Patriots who fought, died or were wounded so that you and I might continue to live, laugh, sit and sleep, and, yes, even pray here today in freedom.

Their legacy of belief in our nation and in something better, in a hope for a brighter tomorrow, must not end with them, but must live on in us and in the purpose of each day of our lives. Each of us, and each passing generation, has the duty to not only remember them, but to honor them by taking up the torch they carried, and embrace in their memory, the vision and hope for our lives—for our children and grandchildren—which they kept burning brightly with the blood of their courage. Each generation has the duty to remind the next of that, as we pass the torch of liberty forward.

Indifference is never an option. Duty is the only option.
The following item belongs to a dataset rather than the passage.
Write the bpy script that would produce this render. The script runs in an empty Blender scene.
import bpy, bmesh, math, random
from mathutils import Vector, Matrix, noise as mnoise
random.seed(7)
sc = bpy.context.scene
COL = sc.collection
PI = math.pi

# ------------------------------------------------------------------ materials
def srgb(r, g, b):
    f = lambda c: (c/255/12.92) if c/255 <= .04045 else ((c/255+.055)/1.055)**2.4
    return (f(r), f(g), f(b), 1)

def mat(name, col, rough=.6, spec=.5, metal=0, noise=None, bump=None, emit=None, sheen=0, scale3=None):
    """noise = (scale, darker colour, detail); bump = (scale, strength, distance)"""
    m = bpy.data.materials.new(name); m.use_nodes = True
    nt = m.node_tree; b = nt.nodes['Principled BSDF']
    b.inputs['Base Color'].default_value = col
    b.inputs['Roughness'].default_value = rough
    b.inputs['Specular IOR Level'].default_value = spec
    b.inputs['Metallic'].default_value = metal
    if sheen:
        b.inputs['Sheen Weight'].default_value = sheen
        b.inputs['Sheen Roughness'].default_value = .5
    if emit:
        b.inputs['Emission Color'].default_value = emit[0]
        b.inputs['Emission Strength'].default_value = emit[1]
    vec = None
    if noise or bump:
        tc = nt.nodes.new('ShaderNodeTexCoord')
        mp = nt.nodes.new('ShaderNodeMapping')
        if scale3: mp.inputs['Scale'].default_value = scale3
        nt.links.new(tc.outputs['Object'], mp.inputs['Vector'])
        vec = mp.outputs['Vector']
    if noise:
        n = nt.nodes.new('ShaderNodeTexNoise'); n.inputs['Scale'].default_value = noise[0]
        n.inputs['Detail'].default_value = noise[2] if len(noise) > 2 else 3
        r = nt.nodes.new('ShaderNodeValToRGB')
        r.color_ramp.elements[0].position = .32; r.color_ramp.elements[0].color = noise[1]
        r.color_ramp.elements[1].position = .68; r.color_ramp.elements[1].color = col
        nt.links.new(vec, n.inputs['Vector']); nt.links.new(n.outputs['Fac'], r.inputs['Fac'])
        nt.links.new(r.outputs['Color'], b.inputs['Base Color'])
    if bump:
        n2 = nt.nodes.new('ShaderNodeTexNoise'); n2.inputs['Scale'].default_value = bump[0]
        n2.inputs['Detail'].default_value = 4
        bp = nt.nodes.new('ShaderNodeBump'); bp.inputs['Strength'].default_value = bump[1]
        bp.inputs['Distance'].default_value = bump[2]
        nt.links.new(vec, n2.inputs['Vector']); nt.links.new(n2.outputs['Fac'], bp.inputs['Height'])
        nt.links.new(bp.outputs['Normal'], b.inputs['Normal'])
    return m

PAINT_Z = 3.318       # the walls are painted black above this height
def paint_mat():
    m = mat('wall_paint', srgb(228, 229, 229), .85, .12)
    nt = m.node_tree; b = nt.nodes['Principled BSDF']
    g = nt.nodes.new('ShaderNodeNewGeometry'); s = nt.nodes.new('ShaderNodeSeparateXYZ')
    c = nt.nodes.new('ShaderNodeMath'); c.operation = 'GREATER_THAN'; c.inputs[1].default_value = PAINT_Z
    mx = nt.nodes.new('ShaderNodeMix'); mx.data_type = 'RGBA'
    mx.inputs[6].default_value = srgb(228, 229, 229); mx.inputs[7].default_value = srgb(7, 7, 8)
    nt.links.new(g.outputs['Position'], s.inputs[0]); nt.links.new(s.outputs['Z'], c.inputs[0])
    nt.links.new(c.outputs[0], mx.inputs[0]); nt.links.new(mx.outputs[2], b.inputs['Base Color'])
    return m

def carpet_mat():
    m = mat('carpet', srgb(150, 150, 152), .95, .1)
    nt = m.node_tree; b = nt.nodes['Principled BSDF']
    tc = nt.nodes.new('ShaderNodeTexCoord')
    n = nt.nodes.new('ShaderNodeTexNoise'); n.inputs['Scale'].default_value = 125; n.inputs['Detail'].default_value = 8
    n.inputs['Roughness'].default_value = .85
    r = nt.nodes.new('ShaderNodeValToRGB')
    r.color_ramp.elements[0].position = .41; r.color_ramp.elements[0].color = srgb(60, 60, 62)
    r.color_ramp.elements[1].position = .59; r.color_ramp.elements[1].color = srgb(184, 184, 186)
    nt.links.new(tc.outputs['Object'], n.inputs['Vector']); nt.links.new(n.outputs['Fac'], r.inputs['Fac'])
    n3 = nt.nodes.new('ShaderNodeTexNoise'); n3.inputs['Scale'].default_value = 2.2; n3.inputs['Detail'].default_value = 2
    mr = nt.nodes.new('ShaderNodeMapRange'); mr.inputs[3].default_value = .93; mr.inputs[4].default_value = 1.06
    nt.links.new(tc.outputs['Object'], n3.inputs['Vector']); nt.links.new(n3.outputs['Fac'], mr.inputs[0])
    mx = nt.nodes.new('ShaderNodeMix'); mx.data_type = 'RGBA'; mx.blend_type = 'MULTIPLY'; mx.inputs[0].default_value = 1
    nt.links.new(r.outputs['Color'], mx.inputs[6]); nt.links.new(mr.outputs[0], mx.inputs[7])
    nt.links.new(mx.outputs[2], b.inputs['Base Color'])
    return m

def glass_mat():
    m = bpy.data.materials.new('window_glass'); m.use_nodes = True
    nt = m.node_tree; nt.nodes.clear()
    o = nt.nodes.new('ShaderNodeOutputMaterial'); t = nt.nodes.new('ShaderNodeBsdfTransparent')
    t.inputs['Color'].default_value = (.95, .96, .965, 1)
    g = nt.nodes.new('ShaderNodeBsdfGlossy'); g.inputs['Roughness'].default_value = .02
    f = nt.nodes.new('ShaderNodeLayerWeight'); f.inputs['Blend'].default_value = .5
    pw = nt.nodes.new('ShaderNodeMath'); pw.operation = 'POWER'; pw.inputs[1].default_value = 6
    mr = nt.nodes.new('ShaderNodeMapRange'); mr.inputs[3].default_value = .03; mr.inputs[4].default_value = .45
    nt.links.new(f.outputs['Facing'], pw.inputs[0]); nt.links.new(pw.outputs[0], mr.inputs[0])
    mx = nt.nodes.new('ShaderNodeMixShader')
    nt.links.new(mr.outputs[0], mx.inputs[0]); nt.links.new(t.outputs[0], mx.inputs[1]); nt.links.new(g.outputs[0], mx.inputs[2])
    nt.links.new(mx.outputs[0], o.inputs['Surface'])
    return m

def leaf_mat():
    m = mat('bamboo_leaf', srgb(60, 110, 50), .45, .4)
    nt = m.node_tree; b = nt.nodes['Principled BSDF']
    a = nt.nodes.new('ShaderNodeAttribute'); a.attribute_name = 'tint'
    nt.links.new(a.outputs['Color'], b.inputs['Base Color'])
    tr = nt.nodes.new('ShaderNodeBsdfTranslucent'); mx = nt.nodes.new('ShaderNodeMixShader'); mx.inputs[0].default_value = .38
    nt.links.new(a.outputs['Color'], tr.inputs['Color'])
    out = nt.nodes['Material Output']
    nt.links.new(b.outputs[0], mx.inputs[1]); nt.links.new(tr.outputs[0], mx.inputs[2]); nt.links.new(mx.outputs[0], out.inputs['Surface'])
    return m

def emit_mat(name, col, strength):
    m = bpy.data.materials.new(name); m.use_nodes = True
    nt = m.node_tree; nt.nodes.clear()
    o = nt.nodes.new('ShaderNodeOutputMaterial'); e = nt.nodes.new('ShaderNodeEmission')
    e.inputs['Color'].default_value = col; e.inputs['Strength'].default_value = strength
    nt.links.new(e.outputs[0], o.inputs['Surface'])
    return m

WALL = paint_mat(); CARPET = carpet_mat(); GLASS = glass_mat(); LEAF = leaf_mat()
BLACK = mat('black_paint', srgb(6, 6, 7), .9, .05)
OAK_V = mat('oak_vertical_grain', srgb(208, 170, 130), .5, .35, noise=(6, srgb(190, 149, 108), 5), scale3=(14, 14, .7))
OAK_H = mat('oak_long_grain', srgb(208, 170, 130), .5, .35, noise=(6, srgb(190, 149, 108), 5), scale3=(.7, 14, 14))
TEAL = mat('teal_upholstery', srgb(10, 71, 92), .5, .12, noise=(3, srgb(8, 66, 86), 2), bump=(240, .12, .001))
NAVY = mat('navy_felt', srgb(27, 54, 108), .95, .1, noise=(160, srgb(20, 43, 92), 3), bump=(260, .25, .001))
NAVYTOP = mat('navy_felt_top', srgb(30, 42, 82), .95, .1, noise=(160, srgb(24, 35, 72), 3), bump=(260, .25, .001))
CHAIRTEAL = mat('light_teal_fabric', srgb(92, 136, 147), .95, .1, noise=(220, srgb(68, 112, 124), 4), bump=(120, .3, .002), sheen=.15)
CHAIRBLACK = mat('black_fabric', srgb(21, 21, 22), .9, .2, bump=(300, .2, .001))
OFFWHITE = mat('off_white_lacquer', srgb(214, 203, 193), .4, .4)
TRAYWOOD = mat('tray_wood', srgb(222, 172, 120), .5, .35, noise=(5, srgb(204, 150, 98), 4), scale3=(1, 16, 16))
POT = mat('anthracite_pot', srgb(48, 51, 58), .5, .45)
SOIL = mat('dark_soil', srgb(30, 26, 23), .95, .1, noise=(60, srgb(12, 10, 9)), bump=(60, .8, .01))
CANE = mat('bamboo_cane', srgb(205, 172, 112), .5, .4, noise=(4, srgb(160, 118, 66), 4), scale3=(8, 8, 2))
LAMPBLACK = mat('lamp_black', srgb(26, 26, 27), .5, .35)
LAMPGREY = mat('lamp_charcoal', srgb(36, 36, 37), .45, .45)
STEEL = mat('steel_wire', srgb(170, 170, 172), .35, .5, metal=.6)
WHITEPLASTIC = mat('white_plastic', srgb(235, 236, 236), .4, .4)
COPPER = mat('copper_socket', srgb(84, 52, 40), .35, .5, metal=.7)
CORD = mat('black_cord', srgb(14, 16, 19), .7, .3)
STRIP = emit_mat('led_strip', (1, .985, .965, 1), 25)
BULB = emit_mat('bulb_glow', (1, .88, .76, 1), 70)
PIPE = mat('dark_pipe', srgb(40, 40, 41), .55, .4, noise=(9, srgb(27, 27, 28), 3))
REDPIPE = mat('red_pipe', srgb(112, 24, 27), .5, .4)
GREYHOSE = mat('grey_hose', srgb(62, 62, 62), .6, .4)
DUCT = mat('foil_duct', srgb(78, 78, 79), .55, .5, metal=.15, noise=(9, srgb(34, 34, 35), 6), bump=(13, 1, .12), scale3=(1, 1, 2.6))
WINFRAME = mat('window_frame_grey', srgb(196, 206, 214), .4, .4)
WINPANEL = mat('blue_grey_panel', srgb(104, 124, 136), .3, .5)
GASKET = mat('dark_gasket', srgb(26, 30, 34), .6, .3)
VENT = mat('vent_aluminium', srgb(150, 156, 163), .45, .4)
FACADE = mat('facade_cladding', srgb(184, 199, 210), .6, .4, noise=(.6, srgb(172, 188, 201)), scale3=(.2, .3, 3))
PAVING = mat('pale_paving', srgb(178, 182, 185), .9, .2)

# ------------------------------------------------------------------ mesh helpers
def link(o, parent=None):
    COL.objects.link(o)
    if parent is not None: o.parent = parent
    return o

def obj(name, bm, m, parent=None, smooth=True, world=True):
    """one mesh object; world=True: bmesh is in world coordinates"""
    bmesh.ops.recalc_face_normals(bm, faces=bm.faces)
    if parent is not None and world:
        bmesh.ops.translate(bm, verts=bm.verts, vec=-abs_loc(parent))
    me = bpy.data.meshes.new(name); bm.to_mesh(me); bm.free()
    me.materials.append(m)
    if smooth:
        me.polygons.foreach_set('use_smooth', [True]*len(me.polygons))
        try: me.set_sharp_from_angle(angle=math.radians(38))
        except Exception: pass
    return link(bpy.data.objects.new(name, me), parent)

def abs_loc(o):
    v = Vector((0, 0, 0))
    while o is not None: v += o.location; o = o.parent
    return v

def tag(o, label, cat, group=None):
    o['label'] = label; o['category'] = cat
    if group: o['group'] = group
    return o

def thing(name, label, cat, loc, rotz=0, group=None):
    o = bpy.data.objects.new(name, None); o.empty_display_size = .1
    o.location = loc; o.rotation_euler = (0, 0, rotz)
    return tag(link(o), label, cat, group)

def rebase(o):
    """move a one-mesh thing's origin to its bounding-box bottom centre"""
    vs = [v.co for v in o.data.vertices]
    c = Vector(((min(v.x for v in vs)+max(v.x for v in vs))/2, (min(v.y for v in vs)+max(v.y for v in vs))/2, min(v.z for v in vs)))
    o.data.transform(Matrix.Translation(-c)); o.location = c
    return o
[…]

A few years ago I was in Washington, DC for the National Prayer Breakfast, and while there took some time to see the National Holocaust Museum. As you depart the main exhibit of that National Holocaust Museum in our nation’s capital, these words by Pastor Martin Niemoeller, which are etched on the wall, become forever etched in your heart:

In Germany, the Nazis came for the Communists, and I didn’t speak up because I wasn’t a Communist. Then they came for the Jews, and I didn’t speak up because I wasn’t a Jew. Then they came for the trade unionists, and I didn’t speak up because I was a Protestant. Then they came for me, and by that time there was no one left to speak.”

Never again you say? We know better, don’t we?

And Jesus said—“…From everyone who has been given much, much will be demanded; and from the one who has been entrusted with much, much more will be asked.” In a word—duty.

This Memorial Day—as we pause to remember all those who sacrificed for us and this great nation which they loved—is not a time for indifference. And in the history of our great nation, there has never been a time for indifference and never will be.

Instead, this Memorial Day is another time for duty. A time for American heroes to step forward once again, to reach heavenward, and with outstretched fingers to touch the face of God.

We have done it before as a nation; surely, surely we can do it again.